Mas pode ser objetado, porque é que Deus não nos dá estas indicações de forma mais clara e explícita, através de sinais maravilhosos que obriguem ao nosso assentimento? É isso que se entende “que os mortos possam ressuscitar”: um “milagre” ao qual podemos não ter a menor dúvida. Poder-se-ia argumentar que se Deus nos falasse desta forma, Ele nos esmagaria com o seu poder e poderíamos sentir que o espaço da nossa liberdade foi indevidamente invadido. A sua palavra não seria um diálogo respeitoso com o espaço da nossa liberdade, nem constituiria uma oportunidade para uma resposta baseada na fé, ou seja, na confiança. Existe, evidentemente, o risco do nosso possível “não” à sua oferta. Mas esse risco é inerente ao respeito pela liberdade. Além disso, o “milagre” não teria qualquer efeito, porque o que é importante aqui é um coração bem disposto. É isto que Jesus quer dizer ao dizer que “se não derem ouvidos a Moisés e aos profetas, não darão ouvidos mesmo que um homem morto seja ressuscitado”. Aqueles que se banqueteiam e que vivem superficialmente, que só se preocupam consigo próprios, não estão com disposição para milagres de qualquer tipo: se não veem os pobres deitados à sua porta, não verão um homem morto ressuscitado dos mortos.

Para ver uma e outra, precisamos de outras atitudes, precisamente aquelas enumeradas por Paulo na sua carta a Timóteo: a vontade de justiça, a piedade (para com Deus e para com os homens), a fé e o amor, também aquelas virtudes menores, mas tão necessárias na vida, que aqui se resumem em gentileza. Só assim podemos ver claramente o pobre que sofre e o morto que ressuscita dos mortos: ambos são o próprio Jesus Cristo, que sofre nos pobres e sofre com todos aqueles que sofrem, e que através deste sofrimento atingiu o extremo da morte, anulando assim todos os abismos e conquistando a vida eterna para nós.
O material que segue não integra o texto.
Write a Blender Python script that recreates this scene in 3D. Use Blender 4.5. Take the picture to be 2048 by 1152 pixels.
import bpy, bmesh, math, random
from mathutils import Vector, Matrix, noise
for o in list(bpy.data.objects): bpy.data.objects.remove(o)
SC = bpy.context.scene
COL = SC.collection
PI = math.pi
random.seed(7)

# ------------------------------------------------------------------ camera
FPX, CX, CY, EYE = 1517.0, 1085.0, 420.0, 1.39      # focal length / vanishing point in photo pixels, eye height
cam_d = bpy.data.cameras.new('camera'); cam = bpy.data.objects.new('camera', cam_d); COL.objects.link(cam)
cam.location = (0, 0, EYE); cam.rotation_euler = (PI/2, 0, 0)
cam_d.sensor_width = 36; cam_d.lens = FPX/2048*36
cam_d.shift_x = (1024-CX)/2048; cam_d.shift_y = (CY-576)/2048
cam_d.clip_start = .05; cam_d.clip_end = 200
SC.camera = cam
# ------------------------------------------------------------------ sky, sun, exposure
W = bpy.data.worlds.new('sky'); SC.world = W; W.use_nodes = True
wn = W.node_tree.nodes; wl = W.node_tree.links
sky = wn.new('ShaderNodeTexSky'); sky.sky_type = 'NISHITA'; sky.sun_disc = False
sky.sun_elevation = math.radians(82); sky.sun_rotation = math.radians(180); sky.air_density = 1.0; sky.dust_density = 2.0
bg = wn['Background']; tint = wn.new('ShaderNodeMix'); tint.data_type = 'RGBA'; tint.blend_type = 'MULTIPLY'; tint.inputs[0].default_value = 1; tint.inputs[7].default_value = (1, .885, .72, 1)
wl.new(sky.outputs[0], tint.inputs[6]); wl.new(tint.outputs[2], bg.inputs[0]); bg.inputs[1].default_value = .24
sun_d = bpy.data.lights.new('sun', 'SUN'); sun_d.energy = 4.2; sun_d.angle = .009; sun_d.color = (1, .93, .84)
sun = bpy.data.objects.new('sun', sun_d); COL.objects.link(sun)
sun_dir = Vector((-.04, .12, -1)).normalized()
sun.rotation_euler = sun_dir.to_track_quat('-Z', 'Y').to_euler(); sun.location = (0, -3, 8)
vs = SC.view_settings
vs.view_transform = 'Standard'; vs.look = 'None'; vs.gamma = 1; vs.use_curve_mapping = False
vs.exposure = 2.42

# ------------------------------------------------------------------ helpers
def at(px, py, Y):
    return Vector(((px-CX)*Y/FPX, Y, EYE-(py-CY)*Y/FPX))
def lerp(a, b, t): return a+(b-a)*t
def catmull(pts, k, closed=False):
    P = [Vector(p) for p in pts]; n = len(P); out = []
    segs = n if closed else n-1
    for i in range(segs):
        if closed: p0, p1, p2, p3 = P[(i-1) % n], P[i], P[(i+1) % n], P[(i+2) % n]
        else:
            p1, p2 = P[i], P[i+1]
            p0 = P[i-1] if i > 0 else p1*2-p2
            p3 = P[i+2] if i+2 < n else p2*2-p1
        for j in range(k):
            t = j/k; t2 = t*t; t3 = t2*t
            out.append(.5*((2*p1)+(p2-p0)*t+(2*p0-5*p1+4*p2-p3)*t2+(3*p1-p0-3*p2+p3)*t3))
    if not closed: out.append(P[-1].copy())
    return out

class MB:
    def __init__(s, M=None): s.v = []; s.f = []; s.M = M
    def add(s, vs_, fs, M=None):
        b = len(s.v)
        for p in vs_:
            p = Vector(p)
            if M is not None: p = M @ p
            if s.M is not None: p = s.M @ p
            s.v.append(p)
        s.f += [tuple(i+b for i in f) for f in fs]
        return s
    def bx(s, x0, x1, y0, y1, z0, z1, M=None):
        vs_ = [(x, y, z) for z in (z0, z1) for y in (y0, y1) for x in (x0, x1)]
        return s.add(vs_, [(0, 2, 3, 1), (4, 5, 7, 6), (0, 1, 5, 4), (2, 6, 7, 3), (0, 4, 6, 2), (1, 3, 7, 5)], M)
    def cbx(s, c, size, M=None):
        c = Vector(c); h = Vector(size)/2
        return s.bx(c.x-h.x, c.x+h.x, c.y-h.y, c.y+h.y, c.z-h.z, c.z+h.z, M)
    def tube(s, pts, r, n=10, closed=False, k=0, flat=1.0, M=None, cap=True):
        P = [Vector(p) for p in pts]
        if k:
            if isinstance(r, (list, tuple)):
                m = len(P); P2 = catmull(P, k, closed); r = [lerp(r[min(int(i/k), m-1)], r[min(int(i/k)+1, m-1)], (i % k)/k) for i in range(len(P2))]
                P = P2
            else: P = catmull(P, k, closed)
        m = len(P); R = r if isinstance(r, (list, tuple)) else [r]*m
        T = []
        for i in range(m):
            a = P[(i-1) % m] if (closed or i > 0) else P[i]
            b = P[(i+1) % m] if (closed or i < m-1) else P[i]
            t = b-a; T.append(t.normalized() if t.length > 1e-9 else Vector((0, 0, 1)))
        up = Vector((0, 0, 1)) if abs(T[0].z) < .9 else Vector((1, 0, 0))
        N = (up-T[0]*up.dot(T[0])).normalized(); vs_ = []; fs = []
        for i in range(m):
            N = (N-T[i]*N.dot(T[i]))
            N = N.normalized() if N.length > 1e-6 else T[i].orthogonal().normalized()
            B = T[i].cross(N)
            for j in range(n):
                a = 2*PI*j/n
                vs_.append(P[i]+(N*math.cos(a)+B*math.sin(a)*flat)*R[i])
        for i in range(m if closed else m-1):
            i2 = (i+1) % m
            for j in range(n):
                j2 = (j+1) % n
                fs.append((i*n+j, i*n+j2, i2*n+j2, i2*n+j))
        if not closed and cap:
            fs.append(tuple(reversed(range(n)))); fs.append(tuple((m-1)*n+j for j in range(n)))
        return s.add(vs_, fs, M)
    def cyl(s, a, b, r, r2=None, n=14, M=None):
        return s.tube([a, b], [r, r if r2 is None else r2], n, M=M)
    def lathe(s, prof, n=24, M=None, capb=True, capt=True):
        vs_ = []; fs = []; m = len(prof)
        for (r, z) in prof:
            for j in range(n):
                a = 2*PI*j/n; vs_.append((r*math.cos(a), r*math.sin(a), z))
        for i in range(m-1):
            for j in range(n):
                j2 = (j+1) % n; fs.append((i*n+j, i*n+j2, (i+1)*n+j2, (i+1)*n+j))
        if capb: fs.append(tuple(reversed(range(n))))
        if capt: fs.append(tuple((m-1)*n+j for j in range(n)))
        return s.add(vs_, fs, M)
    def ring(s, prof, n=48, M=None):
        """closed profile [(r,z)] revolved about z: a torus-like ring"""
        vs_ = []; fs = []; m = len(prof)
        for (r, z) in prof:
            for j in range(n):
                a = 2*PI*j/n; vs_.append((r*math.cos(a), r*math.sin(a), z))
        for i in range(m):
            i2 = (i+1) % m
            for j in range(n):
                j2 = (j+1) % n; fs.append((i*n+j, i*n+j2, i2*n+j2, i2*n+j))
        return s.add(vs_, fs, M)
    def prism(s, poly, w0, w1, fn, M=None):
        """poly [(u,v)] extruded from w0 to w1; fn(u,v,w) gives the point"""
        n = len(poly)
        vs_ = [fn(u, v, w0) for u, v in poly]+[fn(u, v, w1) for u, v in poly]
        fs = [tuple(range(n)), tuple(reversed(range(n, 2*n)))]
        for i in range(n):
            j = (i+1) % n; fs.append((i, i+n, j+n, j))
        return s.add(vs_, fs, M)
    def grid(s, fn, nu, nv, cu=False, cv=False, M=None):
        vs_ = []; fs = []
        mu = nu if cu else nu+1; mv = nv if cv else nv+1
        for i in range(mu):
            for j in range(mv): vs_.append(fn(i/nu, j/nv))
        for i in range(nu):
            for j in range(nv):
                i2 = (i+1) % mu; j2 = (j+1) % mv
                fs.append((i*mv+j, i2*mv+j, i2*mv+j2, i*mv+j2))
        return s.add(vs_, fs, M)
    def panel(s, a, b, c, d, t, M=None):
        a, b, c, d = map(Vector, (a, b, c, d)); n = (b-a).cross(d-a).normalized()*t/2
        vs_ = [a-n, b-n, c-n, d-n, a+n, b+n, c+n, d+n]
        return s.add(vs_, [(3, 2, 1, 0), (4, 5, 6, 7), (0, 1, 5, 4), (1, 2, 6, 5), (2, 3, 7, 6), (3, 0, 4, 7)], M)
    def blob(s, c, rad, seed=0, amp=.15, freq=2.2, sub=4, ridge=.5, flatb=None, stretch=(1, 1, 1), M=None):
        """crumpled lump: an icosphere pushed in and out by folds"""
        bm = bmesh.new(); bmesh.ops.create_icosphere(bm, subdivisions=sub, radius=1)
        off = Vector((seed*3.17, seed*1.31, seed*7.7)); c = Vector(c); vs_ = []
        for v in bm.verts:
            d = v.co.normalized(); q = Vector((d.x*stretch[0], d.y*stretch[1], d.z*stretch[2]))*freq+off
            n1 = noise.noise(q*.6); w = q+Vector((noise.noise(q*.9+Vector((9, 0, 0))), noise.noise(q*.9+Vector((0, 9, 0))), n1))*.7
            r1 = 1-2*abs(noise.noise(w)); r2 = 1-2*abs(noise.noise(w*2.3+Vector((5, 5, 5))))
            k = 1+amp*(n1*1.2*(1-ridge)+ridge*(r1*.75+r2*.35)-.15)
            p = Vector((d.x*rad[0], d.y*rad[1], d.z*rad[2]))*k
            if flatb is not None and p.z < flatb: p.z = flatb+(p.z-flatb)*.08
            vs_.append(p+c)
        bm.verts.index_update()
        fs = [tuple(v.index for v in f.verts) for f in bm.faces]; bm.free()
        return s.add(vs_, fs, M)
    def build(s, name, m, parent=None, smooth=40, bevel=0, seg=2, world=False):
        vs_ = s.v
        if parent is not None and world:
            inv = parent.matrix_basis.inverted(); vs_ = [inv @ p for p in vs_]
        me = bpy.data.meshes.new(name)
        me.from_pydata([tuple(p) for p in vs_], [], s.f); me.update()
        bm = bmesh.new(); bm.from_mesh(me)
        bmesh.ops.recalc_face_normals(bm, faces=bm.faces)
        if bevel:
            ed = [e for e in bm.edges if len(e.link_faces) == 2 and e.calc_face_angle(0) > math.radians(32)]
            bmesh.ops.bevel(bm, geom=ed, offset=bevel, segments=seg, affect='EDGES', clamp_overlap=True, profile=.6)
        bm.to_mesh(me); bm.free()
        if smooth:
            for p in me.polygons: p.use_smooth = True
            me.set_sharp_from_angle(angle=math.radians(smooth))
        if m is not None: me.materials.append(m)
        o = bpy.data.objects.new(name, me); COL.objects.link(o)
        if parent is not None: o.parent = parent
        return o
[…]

À luz da parábola que Jesus nos contou hoje, podemos agora voltar às duas primeiras leituras para examinar que tipo de vida nos assemelha mais, e para fazer escolhas que nos ajudam a superar abismos em vez de criá-los. A voz da lei e dos profetas que nos ajudam nesta tarefa é a voz da Igreja, através da qual o próprio Deus nos fala todos os dias. Escutemos.